Thursday, January 05, 2006

Introduction to Quantum Physics

If we attempt to describe the solar system, we say that it has nine planets orbiting the sun in elliptical orbits. We can also find out the equations of the trajectories of the planets by choosing a co-ordinate system and tell the velocities at which they are moving at a given time to a very degree of precision. This way we can predict eclipses, transitions etc.

We can describe the motion of various machine parts similarly with accuracy.

We may similarly attempt to describe the motion of sub-atomic particles in terms of their paths, velocities etc. BUT HERE WE FAIL.

We cannot study such systems with the help of familiar Newton's laws of motion used to deal with macroscopic systems. The experimental results no longer match the theoretical results derived using the familiar laws of classical physics at this scale. So, do the laws governing the sub-atomic world different from the laws of the macroscopic world? The answer is NO.

The laws are the same - The laws of quantum physics.

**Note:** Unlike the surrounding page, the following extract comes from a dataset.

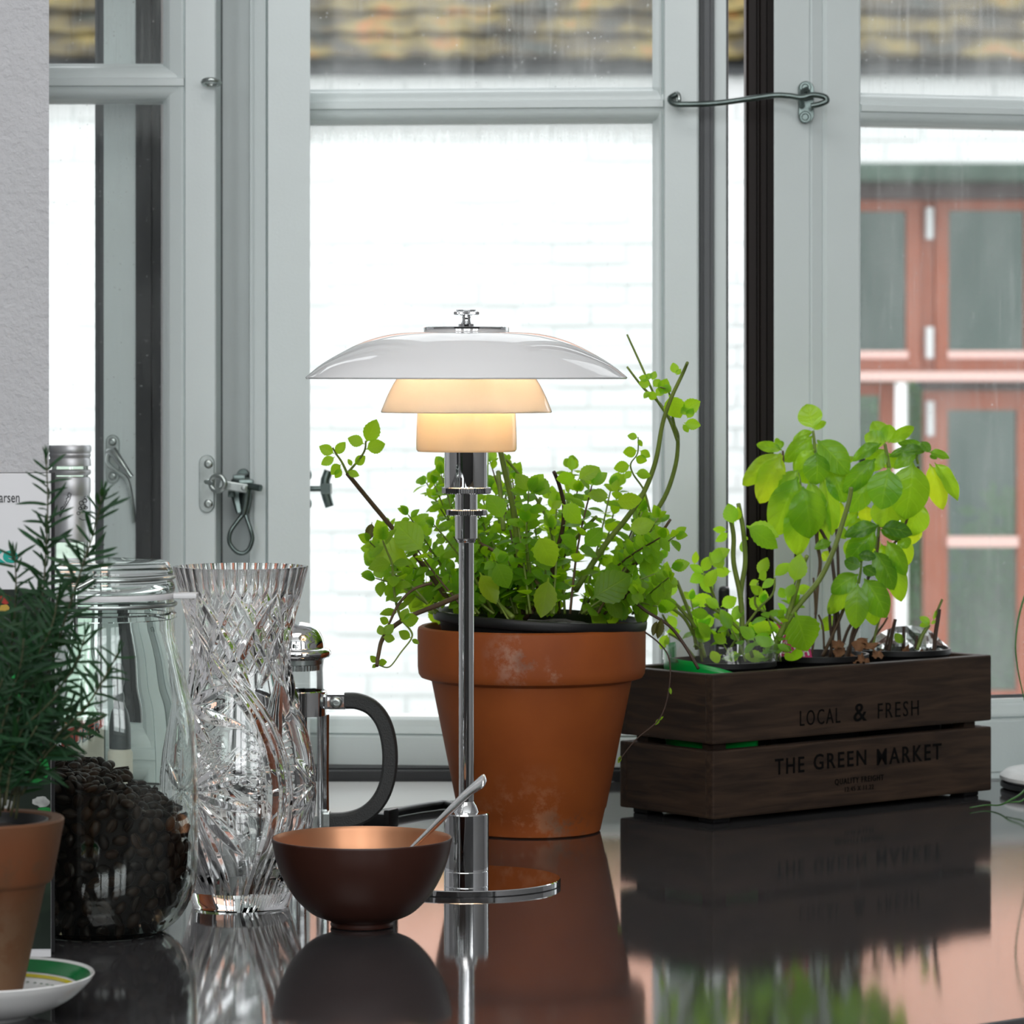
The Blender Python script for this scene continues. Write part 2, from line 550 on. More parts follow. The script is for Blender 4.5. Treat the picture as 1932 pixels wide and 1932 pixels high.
M['mint'] = leaf_mat('mint_leaf', (.115, .27, .014), (.60, .95, .020), .56, .4, .4, 7)
M['basil'] = leaf_mat('basil_leaf', (.105, .28, .018), (.52, .90, .016), .55, .27, .7, 5, .6)
M['needle'] = leaf_mat('rosemary_needle', (.013, .052, .020), (.035, .12, .02), .30, .5, .12, 1, .3)
M['stem_green'] = pbr('green_stem', (.20, .27, .045), .5, noise=.3, nscale=60)
M['stem_rosemary'] = pbr('rosemary_stem', (.07, .075, .03), .6, noise=.4, nscale=60)
M['stem_brown'] = pbr('brown_stem', (.105, .062, .028), .6, noise=.4, nscale=60)
M['stem_red'] = pbr('dark_stem', (.055, .026, .014), .6, noise=.4, nscale=60)
M['dead'] = pbr('dead_leaf', (.20, .09, .035), .8, noise=.5, nscale=90)
M['opal_top'] = opal('opal_glass_top', (.94, .94, .95), .22, .03)
M['opal'] = opal('opal_glass', (.95, .90, .81), .64, .07)
M['opal_low'] = opal('opal_glass_low', (.84, .72, .53), .52, .07)
M['grass'] = pbr('grass_blade', (.05, .16, .03), .4)
M['tray'] = pbr('pale_grey_tray', (.62, .62, .61), .6, noise=.1, nscale=60)


def worktop_mat():
    m, t, out = nt('dark_worktop')
    L = t.links.new
    tc = t.nodes.new('ShaderNodeTexCoord')
    n = t.nodes.new('ShaderNodeTexNoise'); n.inputs['Scale'].default_value = 60; n.inputs['Detail'].default_value = 8
    L(tc.outputs['Object'], n.inputs['Vector'])
    n2 = t.nodes.new('ShaderNodeTexNoise'); n2.inputs['Scale'].default_value = 2.5; n2.inputs['Detail'].default_value = 5
    L(tc.outputs['Object'], n2.inputs['Vector'])
    rr = t.nodes.new('ShaderNodeMapRange'); rr.inputs['From Min'].default_value = .3; rr.inputs['From Max'].default_value = .75
    rr.inputs['To Min'].default_value = .035; rr.inputs['To Max'].default_value = .075
    L(n2.outputs['Fac'], rr.inputs['Value'])
    b = t.nodes.new('ShaderNodeBsdfPrincipled')
    cr = t.nodes.new('ShaderNodeValToRGB')
    cr.color_ramp.elements[0].color = (.032, .032, .034, 1); cr.color_ramp.elements[1].color = (.055, .053, .055, 1)
    L(n.outputs['Fac'], cr.inputs[0]); L(cr.outputs[0], b.inputs['Base Color'])
    L(rr.outputs[0], b.inputs['Roughness'])
    b.inputs['IOR'].default_value = 1.62
    b.inputs['Specular IOR Level'].default_value = 1.0
    bu = t.nodes.new('ShaderNodeBump'); bu.inputs['Strength'].default_value = .03; bu.inputs['Distance'].default_value = .0004
    n3 = t.nodes.new('ShaderNodeTexNoise'); n3.inputs['Scale'].default_value = 500
    L(tc.outputs['Object'], n3.inputs['Vector']); L(n3.outputs['Fac'], bu.inputs['Height']); L(bu.outputs[0], b.inputs['Normal'])
    L(b.outputs[0], out.inputs[0])
    return m


M['worktop'] = worktop_mat()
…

But the reason why we didn't require the laws before ( and why we couldn't discover them ) is that on a macroscopic scale, as an approximation, classical physics works pretty well and produces results that are in accordance with the experiments. But in a microscopic domain, their applications are limited.

At this scale we need to use laws like Heisenberg's Uncertainty Principle, Energy Quantization, Wave-Particle Duality etc. which are not important if we are dealing with larger particles but are nevertheless true for them too.

These laws are the foundation of quantum physics. Quantum mechanics is quite different from classical mechanics in that it abandons the ideas of particles, and precise measurement of the physical properties related to them. Rather, analyzes them in terms of probabilities.

It comes up with results that are hard to beleive but are experimentally found to be true.